**Data block:**
==================================================
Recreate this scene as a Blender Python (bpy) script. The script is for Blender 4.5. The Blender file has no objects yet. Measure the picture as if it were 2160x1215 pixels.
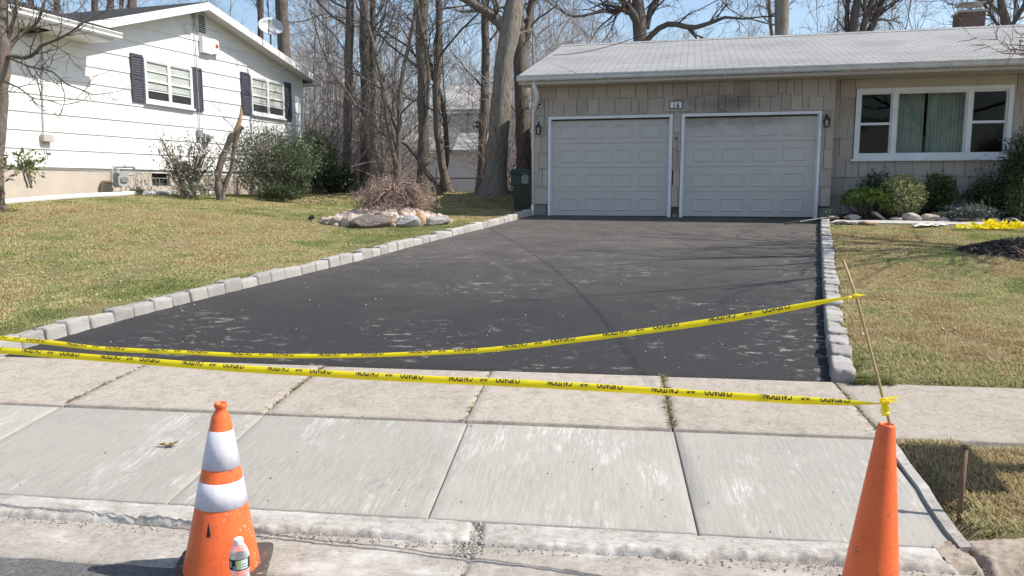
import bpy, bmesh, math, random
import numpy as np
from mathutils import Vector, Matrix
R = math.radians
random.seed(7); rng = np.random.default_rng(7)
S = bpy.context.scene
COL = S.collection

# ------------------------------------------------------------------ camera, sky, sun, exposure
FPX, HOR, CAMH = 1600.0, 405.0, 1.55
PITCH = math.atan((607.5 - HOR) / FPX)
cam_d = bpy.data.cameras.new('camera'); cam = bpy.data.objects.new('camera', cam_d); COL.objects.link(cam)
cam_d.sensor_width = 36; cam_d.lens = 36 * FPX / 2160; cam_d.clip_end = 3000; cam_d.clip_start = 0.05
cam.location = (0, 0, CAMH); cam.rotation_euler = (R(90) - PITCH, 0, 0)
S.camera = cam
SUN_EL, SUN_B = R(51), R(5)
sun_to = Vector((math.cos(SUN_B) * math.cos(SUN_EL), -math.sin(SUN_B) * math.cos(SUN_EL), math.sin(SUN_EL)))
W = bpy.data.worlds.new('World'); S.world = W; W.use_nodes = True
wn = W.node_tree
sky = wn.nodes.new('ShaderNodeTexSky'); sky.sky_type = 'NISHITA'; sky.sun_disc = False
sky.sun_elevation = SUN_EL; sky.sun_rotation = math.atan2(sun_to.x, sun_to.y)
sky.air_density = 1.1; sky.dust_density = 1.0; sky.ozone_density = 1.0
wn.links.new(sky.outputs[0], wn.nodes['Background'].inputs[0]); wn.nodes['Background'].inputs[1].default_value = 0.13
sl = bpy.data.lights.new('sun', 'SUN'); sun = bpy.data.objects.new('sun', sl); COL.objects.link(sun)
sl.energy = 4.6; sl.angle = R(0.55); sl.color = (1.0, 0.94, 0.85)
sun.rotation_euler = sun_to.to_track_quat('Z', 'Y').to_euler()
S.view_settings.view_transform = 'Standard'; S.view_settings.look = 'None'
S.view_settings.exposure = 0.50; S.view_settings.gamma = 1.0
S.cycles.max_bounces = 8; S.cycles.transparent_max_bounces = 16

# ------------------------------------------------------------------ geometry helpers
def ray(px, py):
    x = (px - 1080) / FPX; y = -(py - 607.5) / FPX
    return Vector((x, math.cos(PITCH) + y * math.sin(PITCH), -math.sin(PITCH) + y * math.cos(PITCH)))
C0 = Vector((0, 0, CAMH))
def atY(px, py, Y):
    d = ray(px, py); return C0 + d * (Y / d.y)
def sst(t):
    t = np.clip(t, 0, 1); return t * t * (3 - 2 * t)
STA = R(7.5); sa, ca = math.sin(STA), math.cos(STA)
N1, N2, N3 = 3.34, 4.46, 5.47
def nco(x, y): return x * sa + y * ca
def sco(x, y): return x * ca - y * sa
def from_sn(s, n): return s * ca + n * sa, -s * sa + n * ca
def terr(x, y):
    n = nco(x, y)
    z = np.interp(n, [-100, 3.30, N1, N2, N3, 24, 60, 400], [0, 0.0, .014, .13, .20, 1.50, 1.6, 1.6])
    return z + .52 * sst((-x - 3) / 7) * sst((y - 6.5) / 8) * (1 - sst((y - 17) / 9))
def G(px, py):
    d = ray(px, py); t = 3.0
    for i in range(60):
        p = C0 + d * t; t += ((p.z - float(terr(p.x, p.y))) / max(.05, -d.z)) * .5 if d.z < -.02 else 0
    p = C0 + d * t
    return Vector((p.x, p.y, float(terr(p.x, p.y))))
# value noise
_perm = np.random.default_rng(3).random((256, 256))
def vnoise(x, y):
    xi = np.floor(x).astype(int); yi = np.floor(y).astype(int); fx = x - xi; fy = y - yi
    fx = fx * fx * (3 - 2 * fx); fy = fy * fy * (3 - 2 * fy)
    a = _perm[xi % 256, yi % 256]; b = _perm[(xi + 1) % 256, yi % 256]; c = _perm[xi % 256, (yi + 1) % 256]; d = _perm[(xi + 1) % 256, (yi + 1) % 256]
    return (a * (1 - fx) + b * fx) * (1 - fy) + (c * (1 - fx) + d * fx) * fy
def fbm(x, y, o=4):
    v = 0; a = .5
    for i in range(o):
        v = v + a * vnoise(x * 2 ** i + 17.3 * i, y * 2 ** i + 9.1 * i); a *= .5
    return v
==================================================
**Directions:** Reproduce the data verbatim. Do not carry any picture into the copy.

**Result below:**
Recreate this scene as a Blender Python (bpy) script. The script is for Blender 4.5. The Blender file has no objects yet. Measure the picture as if it were 2160x1215 pixels.
import bpy, bmesh, math, random
import numpy as np
from mathutils import Vector, Matrix
R = math.radians
random.seed(7); rng = np.random.default_rng(7)
S = bpy.context.scene
COL = S.collection

# ------------------------------------------------------------------ camera, sky, sun, exposure
FPX, HOR, CAMH = 1600.0, 405.0, 1.55
PITCH = math.atan((607.5 - HOR) / FPX)
cam_d = bpy.data.cameras.new('camera'); cam = bpy.data.objects.new('camera', cam_d); COL.objects.link(cam)
cam_d.sensor_width = 36; cam_d.lens = 36 * FPX / 2160; cam_d.clip_end = 3000; cam_d.clip_start = 0.05
cam.location = (0, 0, CAMH); cam.rotation_euler = (R(90) - PITCH, 0, 0)
S.camera = cam
SUN_EL, SUN_B = R(51), R(5)
sun_to = Vector((math.cos(SUN_B) * math.cos(SUN_EL), -math.sin(SUN_B) * math.cos(SUN_EL), math.sin(SUN_EL)))
W = bpy.data.worlds.new('World'); S.world = W; W.use_nodes = True
wn = W.node_tree
sky = wn.nodes.new('ShaderNodeTexSky'); sky.sky_type = 'NISHITA'; sky.sun_disc = False
sky.sun_elevation = SUN_EL; sky.sun_rotation = math.atan2(sun_to.x, sun_to.y)
sky.air_density = 1.1; sky.dust_density = 1.0; sky.ozone_density = 1.0
wn.links.new(sky.outputs[0], wn.nodes['Background'].inputs[0]); wn.nodes['Background'].inputs[1].default_value = 0.13
sl = bpy.data.lights.new('sun', 'SUN'); sun = bpy.data.objects.new('sun', sl); COL.objects.link(sun)
sl.energy = 4.6; sl.angle = R(0.55); sl.color = (1.0, 0.94, 0.85)
sun.rotation_euler = sun_to.to_track_quat('Z', 'Y').to_euler()
S.view_settings.view_transform = 'Standard'; S.view_settings.look = 'None'
S.view_settings.exposure = 0.50; S.view_settings.gamma = 1.0
S.cycles.max_bounces = 8; S.cycles.transparent_max_bounces = 16

# ------------------------------------------------------------------ geometry helpers
def ray(px, py):
    x = (px - 1080) / FPX; y = -(py - 607.5) / FPX
    return Vector((x, math.cos(PITCH) + y * math.sin(PITCH), -math.sin(PITCH) + y * math.cos(PITCH)))
C0 = Vector((0, 0, CAMH))
def atY(px, py, Y):
    d = ray(px, py); return C0 + d * (Y / d.y)
def sst(t):
    t = np.clip(t, 0, 1); return t * t * (3 - 2 * t)
STA = R(7.5); sa, ca = math.sin(STA), math.cos(STA)
N1, N2, N3 = 3.34, 4.46, 5.47
def nco(x, y): return x * sa + y * ca
def sco(x, y): return x * ca - y * sa
def from_sn(s, n): return s * ca + n * sa, -s * sa + n * ca
def terr(x, y):
    n = nco(x, y)
    z = np.interp(n, [-100, 3.30, N1, N2, N3, 24, 60, 400], [0, 0.0, .014, .13, .20, 1.50, 1.6, 1.6])
    return z + .52 * sst((-x - 3) / 7) * sst((y - 6.5) / 8) * (1 - sst((y - 17) / 9))
def G(px, py):
    d = ray(px, py); t = 3.0
    for i in range(60):
        p = C0 + d * t; t += ((p.z - float(terr(p.x, p.y))) / max(.05, -d.z)) * .5 if d.z < -.02 else 0
    p = C0 + d * t
    return Vector((p.x, p.y, float(terr(p.x, p.y))))
# value noise
_perm = np.random.default_rng(3).random((256, 256))
def vnoise(x, y):
    xi = np.floor(x).astype(int); yi = np.floor(y).astype(int); fx = x - xi; fy = y - yi
    fx = fx * fx * (3 - 2 * fx); fy = fy * fy * (3 - 2 * fy)
    a = _perm[xi % 256, yi % 256]; b = _perm[(xi + 1) % 256, yi % 256]; c = _perm[xi % 256, (yi + 1) % 256]; d = _perm[(xi + 1) % 256, (yi + 1) % 256]
    return (a * (1 - fx) + b * fx) * (1 - fy) + (c * (1 - fx) + d * fx) * fy
def fbm(x, y, o=4):
    v = 0; a = .5
    for i in range(o):
        v = v + a * vnoise(x * 2 ** i + 17.3 * i, y * 2 ** i + 9.1 * i); a *= .5
    return v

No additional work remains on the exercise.